Experience

Putting this all together, here are the top three things that I look at to determine good design.

3.4.5.4.1 Boundaries and Conflict - Border Patrol

Complex end to end process have to be partitioned and responsibility for the overall process is shared. Wherever there are organizational (ownership) lines drawn you have a high potential for the process to fail (where interdependent activities cross organizational boundaries). For example when order management passes a work order to manufacturing and the customer calls manufacturing directly to expedite at the cost of other orders. I look for mechanisms that will prevent people from withdrawing from the boundary and throwing problems 'over the wall'. These mechanisms include, education in the total process, well defined end to end measures, well defined feedback loops at border points, and documentation of informal work practices. Sales, manufacturing, and the customer need to see what is happening, understand the overall consequences, and redesign the process to meet all of their needs.

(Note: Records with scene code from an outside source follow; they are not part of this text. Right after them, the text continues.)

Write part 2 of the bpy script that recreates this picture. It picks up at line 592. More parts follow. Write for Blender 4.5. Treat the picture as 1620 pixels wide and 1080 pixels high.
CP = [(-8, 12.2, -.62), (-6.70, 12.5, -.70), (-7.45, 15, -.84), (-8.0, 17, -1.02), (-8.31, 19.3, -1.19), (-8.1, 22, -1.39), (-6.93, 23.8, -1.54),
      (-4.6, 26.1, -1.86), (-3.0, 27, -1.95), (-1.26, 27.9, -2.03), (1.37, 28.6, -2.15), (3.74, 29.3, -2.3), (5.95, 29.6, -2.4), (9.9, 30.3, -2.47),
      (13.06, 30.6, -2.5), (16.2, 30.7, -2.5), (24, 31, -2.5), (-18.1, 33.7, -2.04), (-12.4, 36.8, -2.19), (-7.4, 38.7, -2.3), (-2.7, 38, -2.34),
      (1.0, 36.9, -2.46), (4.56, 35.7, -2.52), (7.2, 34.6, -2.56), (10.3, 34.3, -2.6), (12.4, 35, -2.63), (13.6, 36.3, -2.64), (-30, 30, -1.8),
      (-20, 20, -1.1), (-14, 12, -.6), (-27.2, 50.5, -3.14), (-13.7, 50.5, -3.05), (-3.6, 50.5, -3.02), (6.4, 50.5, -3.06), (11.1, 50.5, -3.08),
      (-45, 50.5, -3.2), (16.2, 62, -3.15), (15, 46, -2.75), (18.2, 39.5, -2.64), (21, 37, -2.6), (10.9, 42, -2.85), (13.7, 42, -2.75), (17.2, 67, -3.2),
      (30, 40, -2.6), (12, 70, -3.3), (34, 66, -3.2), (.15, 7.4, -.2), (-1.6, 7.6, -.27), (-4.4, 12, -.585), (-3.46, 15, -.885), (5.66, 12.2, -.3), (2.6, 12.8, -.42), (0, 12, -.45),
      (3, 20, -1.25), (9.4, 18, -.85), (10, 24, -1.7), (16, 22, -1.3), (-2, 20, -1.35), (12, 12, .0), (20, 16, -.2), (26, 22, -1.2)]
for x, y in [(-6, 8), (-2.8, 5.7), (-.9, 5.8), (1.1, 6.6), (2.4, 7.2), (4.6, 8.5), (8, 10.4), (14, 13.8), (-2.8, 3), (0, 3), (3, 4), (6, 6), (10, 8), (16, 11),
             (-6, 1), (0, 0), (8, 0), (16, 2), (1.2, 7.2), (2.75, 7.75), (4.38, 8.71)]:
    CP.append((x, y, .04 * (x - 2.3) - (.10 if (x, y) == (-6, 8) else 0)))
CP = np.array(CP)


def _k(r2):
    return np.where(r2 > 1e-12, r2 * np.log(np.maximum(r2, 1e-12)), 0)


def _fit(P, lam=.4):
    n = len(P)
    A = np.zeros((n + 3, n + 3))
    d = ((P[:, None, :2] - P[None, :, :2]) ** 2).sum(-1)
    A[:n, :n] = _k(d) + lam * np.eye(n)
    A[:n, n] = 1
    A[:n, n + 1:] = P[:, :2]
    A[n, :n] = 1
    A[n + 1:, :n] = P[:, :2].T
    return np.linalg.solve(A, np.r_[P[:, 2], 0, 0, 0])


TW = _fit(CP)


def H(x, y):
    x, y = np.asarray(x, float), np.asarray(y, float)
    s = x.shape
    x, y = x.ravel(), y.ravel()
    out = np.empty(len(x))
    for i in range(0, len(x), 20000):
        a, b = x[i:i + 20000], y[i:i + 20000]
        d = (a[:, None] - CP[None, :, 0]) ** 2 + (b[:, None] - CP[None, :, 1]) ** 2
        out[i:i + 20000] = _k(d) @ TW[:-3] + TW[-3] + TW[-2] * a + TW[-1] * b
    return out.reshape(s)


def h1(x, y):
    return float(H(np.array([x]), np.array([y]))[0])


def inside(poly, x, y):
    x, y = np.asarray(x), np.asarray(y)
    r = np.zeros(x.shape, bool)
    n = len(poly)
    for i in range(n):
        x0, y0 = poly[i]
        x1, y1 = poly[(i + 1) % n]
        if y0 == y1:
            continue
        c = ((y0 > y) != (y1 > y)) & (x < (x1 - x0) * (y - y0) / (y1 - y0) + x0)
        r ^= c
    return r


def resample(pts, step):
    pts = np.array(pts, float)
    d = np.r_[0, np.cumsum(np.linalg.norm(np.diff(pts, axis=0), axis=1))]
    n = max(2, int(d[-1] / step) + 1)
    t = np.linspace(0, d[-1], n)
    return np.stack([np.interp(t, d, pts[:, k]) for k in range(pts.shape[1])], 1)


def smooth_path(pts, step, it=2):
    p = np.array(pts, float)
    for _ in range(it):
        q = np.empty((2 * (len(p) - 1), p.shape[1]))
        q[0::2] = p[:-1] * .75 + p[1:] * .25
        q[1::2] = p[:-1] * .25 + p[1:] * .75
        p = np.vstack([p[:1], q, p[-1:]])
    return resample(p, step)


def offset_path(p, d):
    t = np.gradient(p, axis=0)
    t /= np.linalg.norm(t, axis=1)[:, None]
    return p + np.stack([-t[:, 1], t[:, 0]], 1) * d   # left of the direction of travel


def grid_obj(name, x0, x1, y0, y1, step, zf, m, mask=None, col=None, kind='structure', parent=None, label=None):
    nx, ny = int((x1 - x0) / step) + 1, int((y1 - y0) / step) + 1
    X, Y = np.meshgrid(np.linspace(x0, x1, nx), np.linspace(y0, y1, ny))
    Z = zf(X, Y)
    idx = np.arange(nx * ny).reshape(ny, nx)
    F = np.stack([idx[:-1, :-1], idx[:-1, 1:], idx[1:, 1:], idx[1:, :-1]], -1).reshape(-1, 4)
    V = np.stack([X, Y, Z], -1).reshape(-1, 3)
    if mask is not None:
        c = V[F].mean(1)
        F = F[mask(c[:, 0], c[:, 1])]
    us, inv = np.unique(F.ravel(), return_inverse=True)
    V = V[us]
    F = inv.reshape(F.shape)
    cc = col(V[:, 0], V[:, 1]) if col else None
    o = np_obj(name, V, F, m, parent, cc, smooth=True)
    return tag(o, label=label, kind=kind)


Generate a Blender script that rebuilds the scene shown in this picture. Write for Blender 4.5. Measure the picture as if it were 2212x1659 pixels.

3.4.5.4.2 Inclusive Design

The more stakeholders that can participate in the design, the more stable the implementation, and the more adaptive the design. I try to go at least two steps beyond the primary design focus. By including customer processes and vendor processes we can see how the overall design fits together. Many times this can encourage innovative partnerships across traditionally difficult boundaries.

3.4.5.4.3 Scenario Testing

This is a technique to explore future uses of the process design. Everyone has an idea of the future, hopefully a vision of what could be, and an idea of what could go wrong. Drawing on these ideas you can stress test the design. When I'm designing an order fulfillment process I might ask; what if I open a sales office in China?, what if I expand my business to provide order fulfillment processes as a service?, what if a large order is canceled at the last minute?, what if there is a transportation disaster?. The benefit of this is not so much predicting the future (that these things will happen), but in exploring how well the people and process will adapt. Will it become obsolete over time, or adapt in a way that improves over time?